A Trial Court Has Much Discretion When Divorce Strikes the Farm
The Iowa Court of Appeals recently affirmed a dissolution decree involving a self-employed farmer and his ex-wife who was employed off the farm.
The parties had been married for 16 years. The husband was 52 years old and the wife was 43 years old at the time of trial. The wife, who was a welder when the parties were married, had finished her associate’s degree during the marriage and was employed as a court clerk earning $35,970. The husband, who testified that he earned $170 in 2011, $30,795 in 2012, and $4,561 in 2013, was a farmer during the entire marriage. The trial court found that he had an earning capacity of $50,000 per year. The parties had two children.
The husband came into the marriage owning pasture and timber ground valued at $30,000. The parties made no improvements to the property during the marriage, but it was valued at $104,400 at the time of dissolution. The husband’s parents gave him a homestead and pasture ground valued at $35,000 in 2001, three years after the parties married. At the time of the trial, the property was valued at $134,250. During the marriage, both parties had worked hard to improve the homestead.
The trial court found that the husband had grain valued at $70,500 on hand in 2013. It also found the husband owned crops valued at $126,402 in 2014.
The trial court awarded the real property to the husband and ordering him to make a $75,000 equalization payment to the wife. The trial court also ordered the husband to pay spousal support in the amount of $400 per month to the wife until the wife reached the age of 65, died, or remarried.
The husband appealed the decree, arguing that the distribution of property and the award of alimony were inequitable.
On appeal, the Iowa Court of Appeals affirmed. The court first reviewed Iowa law: An equitable distribution of marital property does not require an equal division of assets, but equality is most often equitable. The court noted that “there are no hard and fast rules governing economic issues in dissolution actions.”
The court then examined the husband’s arguments. The husband argued that the wife was not entitled to the original value of the homestead, since it was gift. Instead, he alleged that she was entitled only to her share of the increase in value of the property. Because the pasture and timber ground with which the husband entered the marriage was not improved during the marriage, the husband argued that the wife was not entitled to a one-half share of the appreciated value of that premarital property.

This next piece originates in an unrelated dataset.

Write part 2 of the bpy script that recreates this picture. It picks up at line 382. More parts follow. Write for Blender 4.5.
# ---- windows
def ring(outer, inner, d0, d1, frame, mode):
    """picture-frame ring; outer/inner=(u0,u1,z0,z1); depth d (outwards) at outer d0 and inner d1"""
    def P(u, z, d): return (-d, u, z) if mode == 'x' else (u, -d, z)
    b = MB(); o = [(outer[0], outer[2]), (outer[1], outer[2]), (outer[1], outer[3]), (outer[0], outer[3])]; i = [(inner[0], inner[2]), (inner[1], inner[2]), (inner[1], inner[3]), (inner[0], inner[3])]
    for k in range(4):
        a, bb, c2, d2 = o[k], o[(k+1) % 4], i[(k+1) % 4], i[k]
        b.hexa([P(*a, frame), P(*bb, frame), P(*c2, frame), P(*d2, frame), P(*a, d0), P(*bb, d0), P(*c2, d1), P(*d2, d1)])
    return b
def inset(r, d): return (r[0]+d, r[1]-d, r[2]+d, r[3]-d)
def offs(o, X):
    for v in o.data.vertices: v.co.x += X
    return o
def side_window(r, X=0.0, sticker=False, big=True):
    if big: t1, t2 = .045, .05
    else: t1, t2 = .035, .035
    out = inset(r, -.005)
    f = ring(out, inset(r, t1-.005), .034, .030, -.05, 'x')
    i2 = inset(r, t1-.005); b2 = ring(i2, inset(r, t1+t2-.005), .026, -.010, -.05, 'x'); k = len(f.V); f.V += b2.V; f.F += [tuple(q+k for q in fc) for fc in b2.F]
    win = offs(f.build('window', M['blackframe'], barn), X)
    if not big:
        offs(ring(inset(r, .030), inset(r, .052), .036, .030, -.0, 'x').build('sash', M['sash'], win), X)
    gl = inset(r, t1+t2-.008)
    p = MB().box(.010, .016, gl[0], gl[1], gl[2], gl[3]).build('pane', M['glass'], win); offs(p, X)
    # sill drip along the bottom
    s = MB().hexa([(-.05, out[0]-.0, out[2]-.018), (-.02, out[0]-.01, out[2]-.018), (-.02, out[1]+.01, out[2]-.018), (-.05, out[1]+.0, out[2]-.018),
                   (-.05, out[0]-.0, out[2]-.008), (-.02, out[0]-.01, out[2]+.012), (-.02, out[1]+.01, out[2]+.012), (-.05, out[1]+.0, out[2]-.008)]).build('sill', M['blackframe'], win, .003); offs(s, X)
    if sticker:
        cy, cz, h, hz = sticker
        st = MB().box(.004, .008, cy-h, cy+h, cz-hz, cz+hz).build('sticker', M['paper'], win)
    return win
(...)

And this is where the opinion becomes a little murky. The court stated that the husband apparently understood the trial court’s ruling to mean that the entire value of all real estate was ordered divided in the property distribution. The court went on to explain that the husband argued that only the post-marital appreciation value of the homestead property should have been divided and that none of the premarital pasture and timber ground should have been divided.

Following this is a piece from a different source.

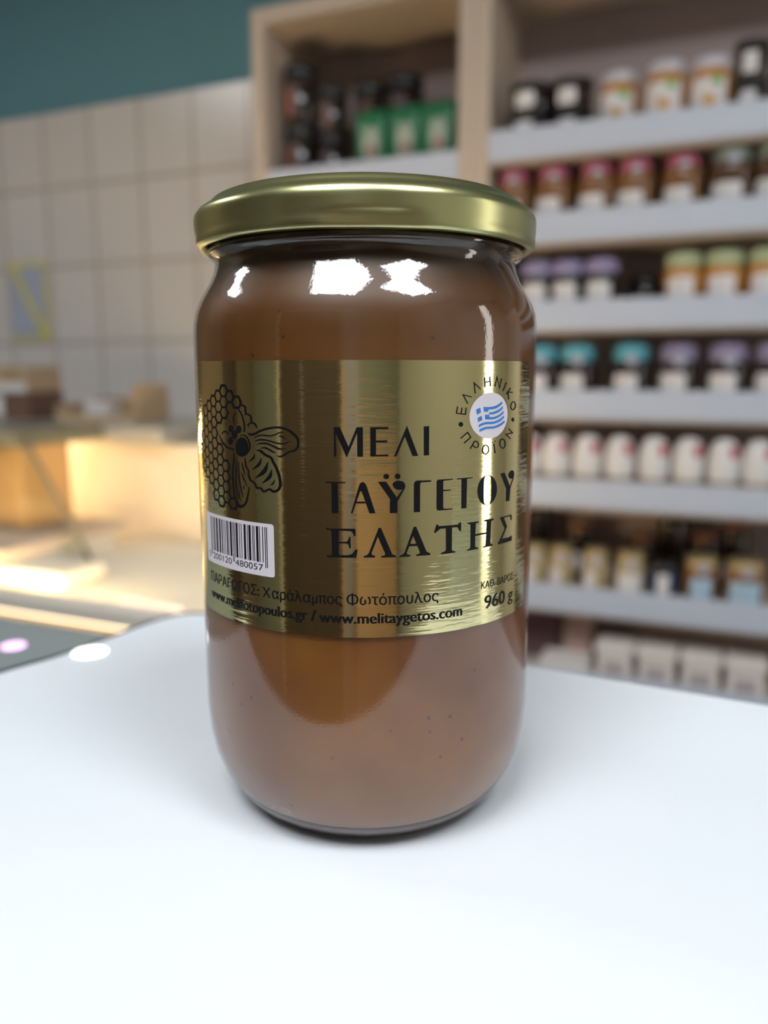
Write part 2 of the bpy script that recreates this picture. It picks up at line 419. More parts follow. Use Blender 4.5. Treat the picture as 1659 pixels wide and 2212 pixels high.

“Without interpreting the precise meaning of the district court’s ruling on this issue,” the court determined that it was “equitable and appropriate to equitably divide the post-marital appreciation value of all the real estate, setting aside to [the husband] the premarital values.” And that was the extent of the real property distribution opinion. The trial court’s order was affirmed, but it appears the court agreed with the husband as to the homestead division. They both seemed to agree that an equitable division would be accomplished by dividing only the post-marital appreciated value of the homestead. Yet, that is not what the husband believed the trial court had done. The court chose not to interpret the “precise meaning” of the trial court’s ruling, but instead merely found it equitable. The ruling demonstrates the power of a trial court’s discretion in dividing property.
The court also affirmed the trial court’s award of alimony to the wife. The husband argued that the award would make him responsible for an alimony payment until he was 74 and unable to perform his farming work. The court again deferred to the trial court’s determination of equity. The court stated that there were many unknowns surround the parties’ health, future employability, and income. As such, the court ruled that the question of the husband’s spousal support obligation upon retirement was best left for a subsequent modification action.
The case was In Re Marriage of Shepperd, No. 14-1766 (Iowa Ct. App. Nov. 13, 2015).